The issues identified in the whitepaper are multifold. They include the area’s peat soil, considered a wetland soil, that can “act as a barrier and prevent rainfall from draining into deeper levels.” This causes precipitation to “perch” above the peat. A second is that the area was originally a wetland that was filled in prior to development. Third, “Over the course of four years (1914–1918), MPRB led a massive dredging project that removed 2.5 million cubic yards of wetland and peat soils from Lake Nokomis. This amount is equivalent to around 250,000 dump truck loads. This excavated and dredged material was used to fill adjacent low-lying wetlands, which increased the total land area by 100 acres and deepened the lake.”

All this, coupled with record rainfall, may have led to the ongoing water problems homeowners experienced.

To further determine the cause of these high water levels, Nieber is collaborating with principal investigator Joe Magner (Ph.D. ’06) at the U of M on a project funded through the Legislative-Citizen Commission on Minnesota Resources (LCCMR), which makes funding recommendations to the legislature for special environmental and natural resource projects.

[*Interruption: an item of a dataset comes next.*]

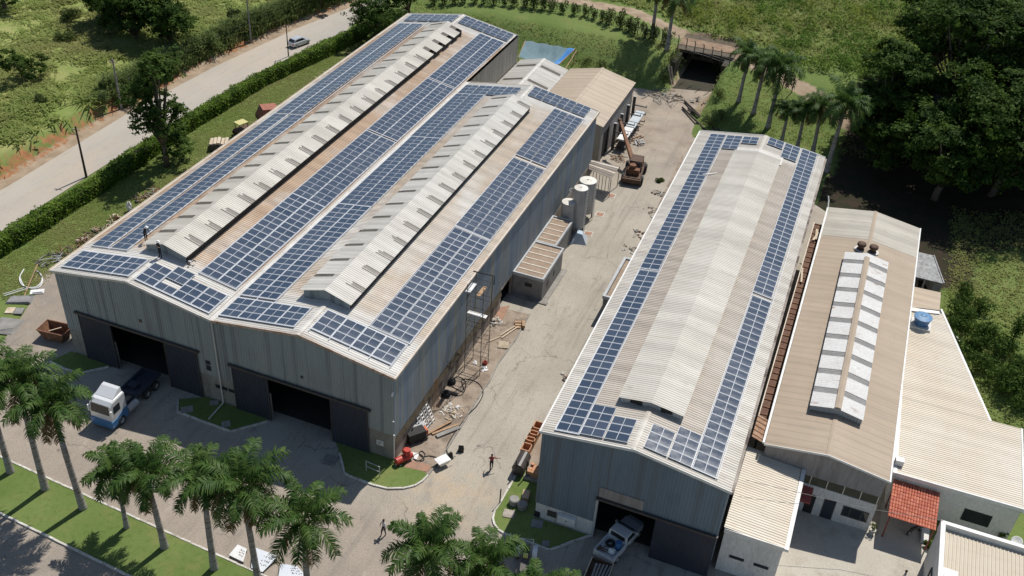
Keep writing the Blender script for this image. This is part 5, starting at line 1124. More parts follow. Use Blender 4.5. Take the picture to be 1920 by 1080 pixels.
# ================================================================== vehicles
def wheel(par, c, r=.5, wd=.28, rim=None, name='wheel'):
    """wheel with its axle along local y"""
    prof = [(r*.55,-wd/2),(r*.88,-wd/2),(r,-wd*.32),(r,wd*.32),(r*.88,wd/2),(r*.55,wd/2)]; n = 20
    m = MB(); vs = [(c[0]+q*math.cos(2*math.pi*k/n), c[1]+h, c[2]+q*math.sin(2*math.pi*k/n)) for q, h in prof for k in range(n)]
    m.add(vs, [(i*n+k, (i+1)*n+k, (i+1)*n+(k+1)%n, i*n+(k+1)%n) for i in range(len(prof)-1) for k in range(n)])
    w_ = m.build(name, M['black'], par, smooth=False)
    m = MB(); vs = [(c[0]+q*math.cos(2*math.pi*k/n), c[1]+h, c[2]+q*math.sin(2*math.pi*k/n)) for q, h in ((r*.56,-wd*.45),(r*.3,-wd*.25),(r*.3,wd*.25),(r*.56,wd*.45)) for k in range(n)]
    m.add(vs, [(i*n+k, (i+1)*n+k, (i+1)*n+(k+1)%n, i*n+(k+1)%n) for i in range(3) for k in range(n)] + [tuple(n+k for k in range(n)), tuple(2*n+k for k in range(n-1,-1,-1))])
    m.build('rim', rim or M['galv'], w_); return w_
def loft(mb, secs, m=None):
    """secs: list of (x, [(y, z) ...]) closed rings of equal length"""
    n = len(secs[0][1]); vs = [(x, y, z) for x, r in secs for y, z in r]
    fs = [(i*n+k, i*n+(k+1)%n, (i+1)*n+(k+1)%n, (i+1)*n+k) for i in range(len(secs)-1) for k in range(n)] + [tuple(range(n-1,-1,-1)), tuple((len(secs)-1)*n+k for k in range(n))]
    mb.add(vs, fs, m)
def ring_(hw, z0, z1, r=.1): return [(-hw+r,z0),(hw-r,z0),(hw,z0+r),(hw,z1-r),(hw-r*.8,z1),(-hw+r*.8,z1),(-hw,z1-r),(-hw,z0+r)]
def carpaint(name, c): 
    t = NT(name); m_ = t.done(c, .32, .25, .5); t.b.inputs['Coat Weight'].default_value = .5; return m_
# silver hatchback on the road
c0 = G(549, 92, 0); c1 = G(582, 80, 0); hd_ = math.atan2(c1[1]-c0[1], c1[0]-c0[0])
car = thing('parked_hatchback' if False else 'hatchback_car', 'silver grey hatchback driving away along the pale road', 'car', ((c0[0]+c1[0])/2-.5, (c0[1]+c1[1])/2+.1, .03), hd_)
silver = carpaint('silver_car_paint', (.50,.51,.53))
m = MB(); loft(m, [(-1.92, ring_(.70,.38,.80,.12)), (-1.80, ring_(.80,.28,.92,.12)), (-1.2, ring_(.83,.24,.95,.1)), (.75, ring_(.83,.24,.94,.1)), (1.35, ring_(.80,.26,.86,.12)), (1.80, ring_(.74,.28,.74,.14)), (1.95, ring_(.62,.36,.62,.12))]); m.build('body', silver, car, smooth=False)
m = MB(); loft(m, [(-1.62, ring_(.66,.9,1.02,.05)), (-1.35, ring_(.66,.9,1.40,.1)), (-.6, ring_(.64,.9,1.50,.12)), (.2, ring_(.64,.9,1.47,.12)), (1.0, ring_(.70,.86,.93,.03))]); m.build('roof', silver, car)
m = MB(); 
for s in (-1, 1): m.add([(-1.25,s*.70,.98),(.75,s*.745,.97),(.22,s*.69,1.36),(-1.2,s*.70,1.33)], [(0,1,2,3) if s < 0 else (3,2,1,0)])
m.add([(-1.76,-.58,.98),(-1.76,.58,.98),(-1.46,.56,1.36),(-1.46,-.56,1.36)], [(3,2,1,0)]); m.add([(1.06,-.60,.93),(1.06,.60,.93),(.27,.56,1.42),(.27,-.56,1.42)], [(0,1,2,3)]); m.build('windows', M['glass'], car)
for x in (-1.22, 1.22):
    for s in (-1, 1): wheel(car, (x, s*.74, .30), .30, .2)
for s in (-.66, .66):
    m = MB(); m.box((-1.95,s-.1,.66),(-1.86,s+.1,.84)); m.build('tail_light', M['red'], car)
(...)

Working together with the U.S. Geological Survey and the Minnesota Geological Survey, Magner’s team is mapping out the subsurface geology of the area, including noting deposits from the last glacial event, which happened 10,000 years ago. They are also interviewing homeowners to get a complete sense of the water damage that has occurred. They will then work to educate homeowners about the multiple causes of the water issues and offer suggestions for how to solve these challenges.